Friday 2 November 2012

Too Much Information!

Yesterday I went to the recycling dump to, obviously, recycle my paper, plastic and glass trash. When I noteiced an old-ish woman, the wrinkles forming fisssures in her thin skin, furiously ruffling though the various bins of plastic bottles. I decided that she couldn't be a hobo because she was driving a new mercedes benz but she certainly looked like a bag lady. I quietly slipped past her and proceeded to tip my things into the corresponding bins. I like to keep recycling a private matter and become agitated if even the people that work there interrupt me, my friend goes so far as to recycle at night because she "doesn't like anyone to see her recycle".

She came up behind me, giving me a shock! "I know you think I'm a crazy bag lady," she said (how did she know?) "but I'm collecting bottle caps for my son's class project." I guiltily looked at my own caps which now along with the bottles they were attached to were at the bottom of the large, plastics bin. "Don't worry!" she called as she dove in after them. After retrieving the caps she went on to outline the natural science syllabus at her son's school, defame the teachers who gave such short notice for projects, and the rubbish dump man who had forgotten to collect the caps for her, so that she now had to do it herself. All I could think about was, why was she telling me all this? As if to convince me, to make her story valid. But why? who cares? Would it really have mattered if I had thought she was collecting tiny little tumblers for her doll collection or making splash pools for her ant farm.

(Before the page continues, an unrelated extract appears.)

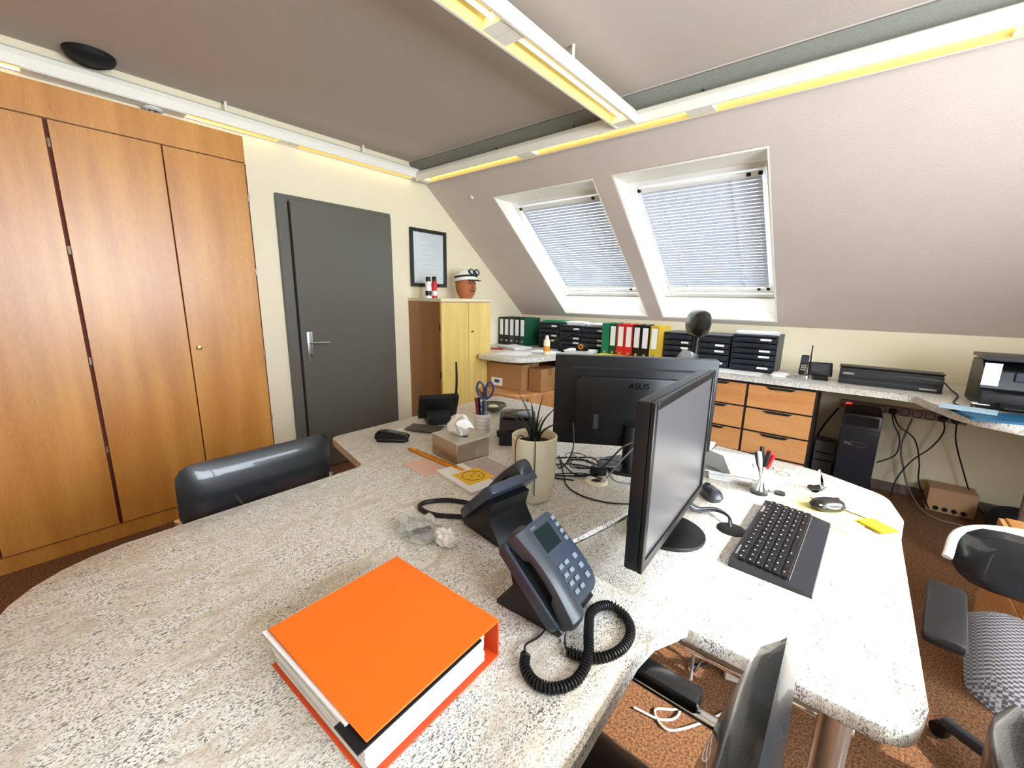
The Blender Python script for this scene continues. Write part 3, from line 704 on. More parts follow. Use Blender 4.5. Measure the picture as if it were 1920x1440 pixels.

My point is we all do it, I more than anyone. I care what impression people will have of me even when I know for a fact i will never see them again. I did a secret consumer evaluation of a 5 star hotel recently. When I made the booking I clicked 'mr' instead of  'miss' on the form. When I got to the hotel to check in I had already anticipated confusion or perhaps ridicule from the staff. Before I even handed over my ID I started a long monologue which began well, with the actual story of mistakenly clicking the wrong title but ended with my affirmation that i did not have a sex change in fact I was once an over developed 9 year old who still suffered the trauma of childhood teasing. I looked up to see their shocked faces and also realised that 'too much information' was an understatement.

So I propose just do what you're doing. You don't need to justify yourself to anyone especially not strangers.